2桁×11のかけ算をするとき、その2桁の数を分解して両端に書いて、足した数を真ん中に書くと答えが出るということを伝えたことがあります。
なんですか、それは。大発見ですね。素晴らしい。先生も初めて聞きました。なぜ、そのことを友達に伝えたのですか。
すごく衝撃を受けたので、みんなに知ってほしいと思ったからです。
なるほど。すばらしいですね。みなさんも、同じような経験をもっているようですね。教科書P.105の「鳥になったきょうりゅうの話」を読むとどうなるかな? 一緒に読んでみましょう。
教科書P.105の「鳥になったきょうりゅうの話」を読み、初めて知ったことを見つけていきます。
板書例では、初めて知ったことを見つけるポイントをいくつか提示しています。
ここで大切なことは、「特別なことではなくてもよい」ということです。
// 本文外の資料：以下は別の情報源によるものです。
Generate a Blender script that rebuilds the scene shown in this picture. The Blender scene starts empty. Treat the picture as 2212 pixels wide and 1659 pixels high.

本文から児童が、「そうだったのか」「それは知らなかった」と感じた素朴な気付きを大切にしていきます。
児童一人一人の気付きを大切にすることにより、2時間目や5時間目の交流で、読書から様々な知識や情報を得られることに気付けるようになります。
●「対話的な学び」のために
文章に対する一人一人の気付きがなければ、伝え合うことができません。本文を読むと、恐竜が進化して鳥になったということや、恐竜の子孫が生き残ってきていることなどに気付きます。
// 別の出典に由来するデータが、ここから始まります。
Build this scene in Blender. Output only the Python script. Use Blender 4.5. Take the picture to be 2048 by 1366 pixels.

また、P.106「ずうっとずうっと大昔のことです。」をきっかけに、その当時の地球の環境のことや「ふさふさとした羽毛が生えていた」恐竜もいたことなど、子供たちが本文から気付く初めて知ったことを自由に見つけていくことで、子供たちにテキストを丁寧に読んでいく意識をもたせ、テキストとの対話につなげていきましょう。
● 1人1台端末の活用
教科書の本文を読むことができたら、それぞれが見つけた初めて知ったことを1人1台端末にメモしていきます。jamboardの付箋機能を活用して行っていきます。
付箋は、大きさがある程度決められていますので、短い文章で記入する力も必要となってきます。
5時間目に、自分で探した本を読み、メモを作って話すという活動を行うので、ここでは、自分が話す内容をすべて文章に書くのではなく、メモのように、キーワードとして記入することを伝えます。
困っている児童には、机間指導中に教師側が聞き取りをし、jamboard上の付箋に打ってあげましょう。打つことが大事なのではなく、意見(初めて知ったこと)をもつことが大切なので、質問を投げかけながら授業を進めていきます。
最後に、次の時間に交流することを改めて予告します。本時で提示したjamboardのデータは保存しておきましょう。次の時間で活用します。今日の授業の感想を1人1台端末に入力し、終えます。
〈 児童の感想の例 〉
教科書を読んで、初めて知ったことを探しました。鳥が恐竜の生き残りだと知って、おどろきました。次の時間にみんなに伝えようと思います。みんなが何を見つけたのかも知りたいです。